From Benjamin Franklin to Benjamin Vaughan, 17 April 1784

To Benjamin Vaughan

Transcript:1 American Philosophical Society

Passy, April 17. 1784

My dear Friend,

Since I wrote to you respecting Dr. Withering, I have received a very satisfactory Letter from him.2 So this Affair need not give you father [farther] Trouble.— I am sorry to hear you are hurt by a Fall from your Horse. I hope the Effects will not be lasting; and that by this time you are recover’d.

It will give me great Pleasure to hear that our Friend has an Opportunity of doing all the Good he wishes; as he [is] capable of doing a great deal.

I do not understand well a Paragraph of your last (dated April 2)3 relating to the Subscription of the 39 Articles.4 Please to explain in your next.—

It would be well not to think of a new Edition of that Collection, ’till I can from America render it more compleat. Have you ever enquir’d of Govr Franklin, what supply he can furnish? He had a great many Things.—5

1In a hand we do not recognize, and filed in the Benjamin Vaughan Collection.

2BF’s letter to Vaughan is missing. Withering’s letter (or the main portion of it) is above, [before April 17].

3Missing.

4The Thirty-Nine Articles were a set of dogmas first issued by the Church of England in 1563. It was mandatory for Anglican clergy and the members of Oxford and Cambridge to subscribe to all of the articles and for Dissenting ministers and teachers to subscribe to most of them. In 1772 BF had supported an unsuccessful petition by Dissenters to be exempted from subscription: XIX, 163–8; F. L. Cross and E. A. Livingstone, eds., The Oxford Dictionary of the Christian Church (rev. 3rd ed., Oxford and New York, 2005).
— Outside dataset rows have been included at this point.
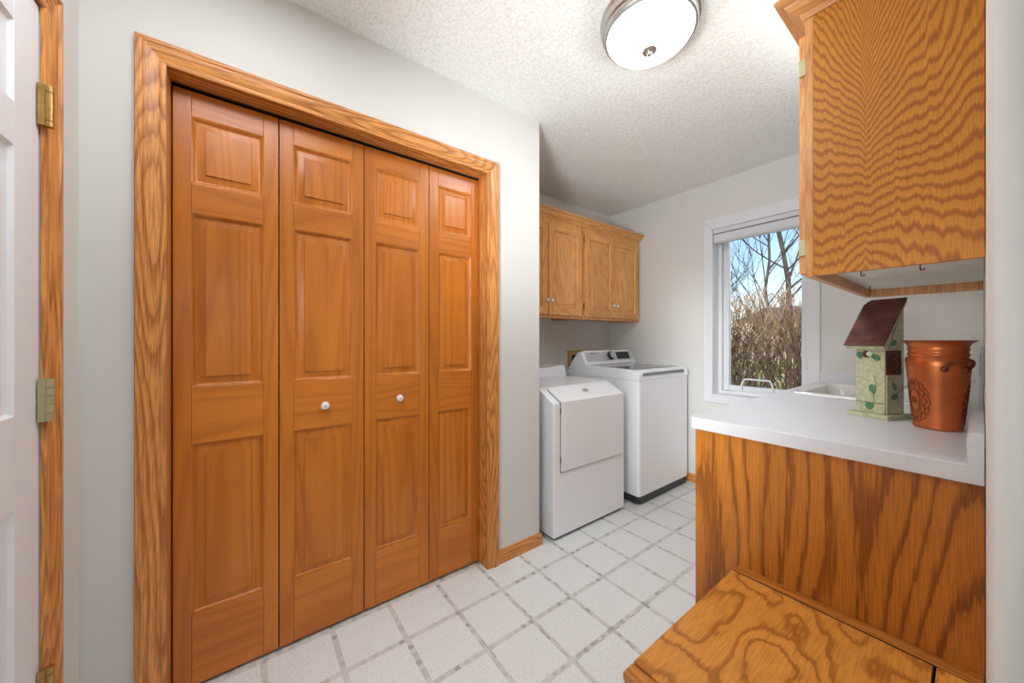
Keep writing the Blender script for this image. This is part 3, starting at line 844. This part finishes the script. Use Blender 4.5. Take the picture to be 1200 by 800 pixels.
# oval badge with a small winged crest
cx = -1.560; cz = .8525
n = Vector((.075, 0, .138)).normalized(); up = Vector((-.138, 0, .075)).normalized()
base = Vector((DXF, 0, .811)) + up * .072 + n * .0105; base.y = 1.765
def oval(ra, rb, h0, h1, k=28):
    b = BM(); A = []; B = []
    for i in range(k):
        a = 2 * math.pi * i / k
        p = base + Vector((0, 1, 0)) * ra * math.cos(a) + up * rb * math.sin(a)
        A.append(b.verts.new(p + n * h0)); B.append(b.verts.new(p + n * h1))
    b.faces.new(A); b.faces.new(B)
    for i in range(k): b.faces.new((A[i], A[(i + 1) % k], B[(i + 1) % k], B[i]))
    return b
bd = obj('badge', oval(.031, .017, -.001, .0018), M['chrome'], t)
obj('badge_field', oval(.027, .0135, .0015, .0024), M['appliance_grey'], bd)
b = BM()
for s in (-1, 1):
    tube(b, [base + n * .003 + Vector((0, s * .003, 0)), base + n * .003 + Vector((0, s * .012, 0)) + up * .006, base + n * .003 + Vector((0, s * .021, 0)) + up * .002], [.002, .0022, .0008], 6)
tube(b, [base + n * .003 - up * .009, base + n * .003 + up * .008], .0024, 6)
obj('badge_crest', b, M['dark_plastic'], bd)
# console at the back: top edge dips to a shallow curve
b = BM(); 
ys = [DY0 + (DY1 - DY0) * k / 16 for k in range(17)]
secs = []
for k, y in enumerate(ys):
    u = (k / 16)
    zt = .973 - .012 * math.sin(math.pi * min(1, max(0, (u - .35) / .6))) + (.012 if u < .35 else .012 * max(0, 1 - (u - .35) * 6))
    secs.append([b.verts.new(p) for p in ((-2.235, y, .889), (-2.050, y, .889), (-2.062, y, .925), (-2.078, y, zt - .004), (-2.086, y, zt), (-2.235, y, zt))])
for a, c in zip(secs, secs[1:]):
    for k in range(6): b.faces.new((a[k], a[(k + 1) % 6], c[(k + 1) % 6], c[k]))
b.faces.new(secs[0][::-1]); b.faces.new(secs[-1])
cs = obj('console', b, M['appliance'], t, smooth=50)
obj('dial', lathe(BM(), [(0, .022), (.018, .022), (.020, .018), (.022, 0), (0, 0)], (-2.066, 1.62, .935), 24, 'X'), M['appliance_grey'], cs)

# ------------------------------------------------------------------ washer
WY0, WY1, WXF = 2.222, 2.920, -1.458
t = thing('washer', 'white top-loading washer with silver control console by the window wall', 'washer', (-1.8, (WY0 + WY1) / 2, 0))
b = BM(); prism(b, rrect(-2.16, WY0, WXF, WY1, .022, 5), 'Z', .062, .889)
obj('cabinet_body', b, M['appliance'], t)
b = BM(); prism(b, rrect(-2.14, WY0 + .004, WXF - .003, WY1 - .004, .03, 5), 'Z', .008, .0615)
tag(obj('plinth', b, M['dark_plastic'], t), 'charcoal plastic base')
obj('foot', box(BM(), -2.0, WY0 + .05, 0, -1.6, WY1 - .05, .009), M['dark_plastic'], t)
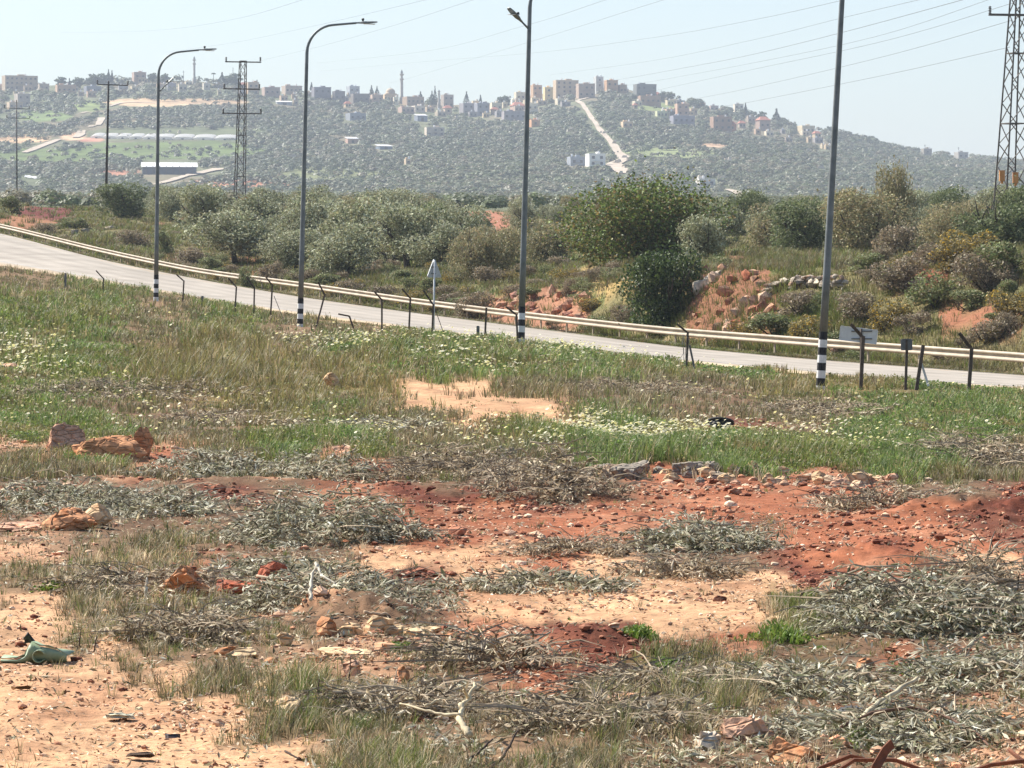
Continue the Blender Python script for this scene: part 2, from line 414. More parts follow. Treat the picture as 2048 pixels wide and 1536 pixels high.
def ground_z(px, d, fine=True):
    px = np.asarray(px, float).ravel(); d = np.asarray(d, float).ravel()
    z = smooth_z(px, d)
    X = X_of(px, d)
    for bx, by, sx, sy, h in BUMPS:
        q = ((X - bx) / sx) ** 2 + ((d - by) / sy) ** 2
        m = q < 6
        if m.any():
            lump = 1 + 1.1 * fbm(X[m] * 4.5, d[m] * 3.2, 5, 4)
            z[m] += h * np.exp(-q[m] * 1.1) * lump
    dn = gdepth(I_NEAR, px); df = gdepth(I_RAIL, px)
    road = np.clip(np.minimum(np.abs(d - dn), np.abs(d - df)) / 4.0, 0, 1); road[(d > dn) & (d < df)] = 0
    z += road * (0.10 * fbm(X / 2.2, d / 2.6, 31, 3) * np.clip(d / 60, 0.35, 1.5) + np.where(d > df, 0.35, 0) * fbm(X / 3.1, d / 5.0, 77, 4))
    if fine:
        m = (d < 110) & (d < dn)
        a = np.clip(1.4 - d[m] / 60, 0.25, 1)
        z[m] += a * (0.03 * fbm(X[m] / .40, d[m] / .55, 41, 3) + (.022 + .03 * np.clip(fbm(X[m] / .8, d[m] / 1.2, 47, 2) + .15, 0, 1)) * np.abs(fbm(X[m] / .10, d[m] / .17, 51, 3)))
    return z

def ground_at(px, d):
    return float(ground_z([px], [d], False)[0])

def hit(px, row, d0=8.0, d1=3150.0):
    """depth where the line of sight through a photo point meets the smooth ground"""
    ds = np.exp(np.linspace(math.log(d0), math.log(d1), 900))
    r = row_of(smooth_z(np.full(900, px), ds), ds)
    k = np.where(r <= row)[0]
    return float(ds[k[0]]) if len(k) else float(d1)

def pt(px, row, d): return np.array([X_of(px, d), d, (Y0 - row) * d / F + H0])

# ------------------------------------------------------------------ the ground sheet
SOILC = {'g': srgb(92, 84, 52), 'y': srgb(120, 102, 66), 'b': srgb(124, 100, 76), 'w': srgb(94, 86, 56), 'r': srgb(142, 88, 62), 'd': srgb(100, 56, 42), 't': srgb(186, 147, 112), 'L': srgb(110, 86, 66), 's': srgb(170, 132, 102)}
SOILA = np.array([SOILC[c] for c in CLS])

def soil_colour(px, d, z):
    row = row_of(z, d)
    W = cover(px, row)
    C = np.einsum('kn,kc->nc', W, SOILA)
    # the soils mix in streaks: pale dust over red earth, red crumbs over pale
    Xs = X_of(px, d); mixn = np.clip(.5 + 1.1 * fbm(Xs * 2.1, d * 1.3, 62, 5), 0, 1)[:, None]
    pale = np.array(srgb(184, 142, 112)); redc = np.array(srgb(138, 82, 58))
    rw = (W[4] + .6 * W[5])[:, None]; tw_ = (W[6] + W[8])[:, None]
    C = C + rw * .30 * np.clip(mixn - .5, 0, 1) * 2 * (pale - C) + tw_ * .4 * np.clip(.42 - mixn, 0, 1) * 2 * (redc - C)
    C *= (1 + 0.35 * fbm(Xs * 1.7, d * .9, 61, 4))[:, None]
    # beyond the road: verge, red bank, ochre turf
    dn = gdepth(I_NEAR, px); df = gdepth(I_RAIL, px)
    X = X_of(px, d)
    far = d > dn - 1.5
    n = fbm(X / 4, d / 7, 71, 4)
    C2 = np.where(n[:, None] > 0.34, np.array(srgb(128, 92, 70)), np.where(n[:, None] > -0.22, np.array(srgb(112, 104, 70)), np.array(srgb(92, 98, 56))))
    verge = (d > dn - 6) & (d < df + 3)
    C2 = np.where(verge[:, None], np.array(srgb(150, 130, 100)) * (1 + .4 * n[:, None]), C2)
    bank = (px > 1370) & (px < 1560) & (d > df + 3) & (d < df + 22)
    C2 = np.where(bank[:, None] & (n[:, None] > -0.35), np.array(srgb(126, 88, 66)) * (1 + .6 * vnoise(X * 1.5, d * 1.2, 9))[:, None], C2)
    heap = (px > 960) & (px < 1180) & (d > df + 2) & (d < df + 16)
    C2 = np.where(heap[:, None], np.array(srgb(150, 108, 84)), C2)
    for qx, qr, qw, qh, c in [(85, 428, 60, 18, (104, 58, 52)), (40, 448, 70, 14, (146, 104, 78)), (735, 412, 60, 14, (158, 112, 86)), (965, 448, 60, 28, (156, 108, 86)), (1840, 560, 60, 30, (126, 76, 56)), (1960, 640, 90, 30, (142, 96, 72)), (480, 530, 60, 20, (132, 86, 66)), (1200, 560, 80, 26, (154, 130, 84))]:
        q = ((px - qx) / qw) ** 2 + ((row - qr) / qh) ** 2 + 1.2 * n
        C2 = np.where((q < 1)[:, None], np.array(srgb(*c)), C2)
    return np.where(far[:, None], C2, C)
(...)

5Vaughan was the editor of BF’s Political, Miscellaneous, and Philosophical Pieces … (London, 1779). Soon after its publication, BF informed Vaughan that he could supply “Materials for 2. or 3. Volumes more” once he returned to America: XXXI, 210–18, 458. Thereafter, Vaughan periodically reminded BF to think about materials for an expanded edition; see XXXVI, 416.